Me: Yeah, I know you have no idea. You said so. You said that you didn’t pay attention to the sign you were holding. Apparently you didn’t realize that it called for political violence. What an extraordinary coincidence that you happened to be visibly armed at the same time. But of course you’re not copping out. Your words must mean what you say they do unless they’re written on a sign that you’ve gone to the trouble to hold up in public. Nice little victory for the point that I want to make, which is that the idea represented in the sign you happened to be holding at the time is intellectually indefensible within the context of the current political moment of the past six years. You won’t defend your action. You express an excuse (“I ... didn’t pay much attention to what it said”), which makes me suspect that you can’t defend it, though the suspicion is drifting into conviction because I know for sure that it’s indefensible. - Kostric: You still haven’t asked me a question. All you’re doing is running off at the mouth, and confirming your own biases. You’ve got your head stuck in an echo chamber and you’re claiming that you have consensus.
- Me: I’m more interested in making a statement. Respond to it how you like. What I’ve gotten out of this is your repudiation of your own action. I find that bit of information infinitely valuable.
Kostric: You haven’t gotten a repudiation of anything, but keep deluding yourself it it makes you feel good. - Me: When you replied to me that you “picked [the sign] up out of the pile, didn’t pay much attention to what it said,” you repudiated your responsibility for making a statement to support political violence. I have always thought that it was an irresponsible statement. Your excuse confirms my opinion, and I’m delighted about that.
- Kostric: No, I didn’t repudiate anything. That’s just you delighting in your delusions. I told the truth, and you drew inferences that don’t exist. You should familiarize yourself with this concept. [Wikipedia link to “Non sequitor”]
- Me: You said that you didn’t pay attention to what the sign said. The only logical inference in such a statement reads “I didn’t mean it.” That’s a repudiation. So now you’re saying that you meant it when you held up a sign saying “It’s time to water the Tree of Liberty?” Is that what you’re saying? That would be to repudiate your repudiation.
I consider Kostric’s responses to be a victory for the point that I want made, which is that it’s unethical to call for political violence as a response to losing elections and policy fights in the context of the current American political environment. Now he won’t justify the view his public demonstration with a gun and a sign encouraged. Kostric‘s declension to argue for the view he once supported proves my view right through default. It‘s a tacit concession.

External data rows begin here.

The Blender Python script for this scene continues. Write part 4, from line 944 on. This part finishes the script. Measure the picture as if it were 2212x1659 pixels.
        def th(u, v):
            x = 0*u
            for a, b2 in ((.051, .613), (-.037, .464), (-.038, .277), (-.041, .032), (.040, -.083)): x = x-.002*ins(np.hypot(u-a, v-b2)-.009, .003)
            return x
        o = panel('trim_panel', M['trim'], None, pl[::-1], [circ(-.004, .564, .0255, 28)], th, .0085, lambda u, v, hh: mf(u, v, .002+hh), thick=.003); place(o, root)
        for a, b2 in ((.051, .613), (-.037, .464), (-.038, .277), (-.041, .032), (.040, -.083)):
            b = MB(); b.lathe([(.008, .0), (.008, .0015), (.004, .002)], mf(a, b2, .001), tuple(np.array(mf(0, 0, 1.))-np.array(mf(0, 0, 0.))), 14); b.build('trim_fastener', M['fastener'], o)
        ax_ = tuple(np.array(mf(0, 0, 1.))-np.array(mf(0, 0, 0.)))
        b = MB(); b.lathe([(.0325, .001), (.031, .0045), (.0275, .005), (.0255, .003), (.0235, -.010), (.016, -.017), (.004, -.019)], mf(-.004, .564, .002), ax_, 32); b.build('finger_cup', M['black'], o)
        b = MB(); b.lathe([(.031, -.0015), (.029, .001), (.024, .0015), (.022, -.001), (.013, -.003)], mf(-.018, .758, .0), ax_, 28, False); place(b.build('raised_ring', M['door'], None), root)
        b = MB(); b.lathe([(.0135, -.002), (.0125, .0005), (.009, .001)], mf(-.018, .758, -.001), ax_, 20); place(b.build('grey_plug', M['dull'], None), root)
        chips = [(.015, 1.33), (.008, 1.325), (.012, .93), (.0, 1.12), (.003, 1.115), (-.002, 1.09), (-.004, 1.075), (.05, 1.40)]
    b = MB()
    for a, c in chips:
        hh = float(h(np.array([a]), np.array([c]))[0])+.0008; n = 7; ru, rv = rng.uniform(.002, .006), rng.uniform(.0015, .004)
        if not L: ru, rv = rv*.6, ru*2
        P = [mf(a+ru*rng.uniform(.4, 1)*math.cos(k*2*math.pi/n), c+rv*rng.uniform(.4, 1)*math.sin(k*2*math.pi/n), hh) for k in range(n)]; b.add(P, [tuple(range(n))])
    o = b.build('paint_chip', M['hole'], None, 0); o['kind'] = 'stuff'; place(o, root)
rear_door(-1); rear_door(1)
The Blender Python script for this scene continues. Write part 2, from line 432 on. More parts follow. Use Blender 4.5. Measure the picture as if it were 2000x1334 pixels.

His very recent responses were ones to deny responsibility for his own actions, and then to try and deny that he’s trying to deny. That’s weaseling. He tries to deny his concession, but it’s logically impossible given the sequence of his own statements in the conversation.
When I argue a point, I argue to win. It’s still an ongoing conversation as far as I’m concerned unless he decides to permanently stop replying, but he’s boxed himself in.
Some hero for the American political right. To do what he did back then was nutty. To evade responsibility for it now is sleazy. I don’t see how he can recover.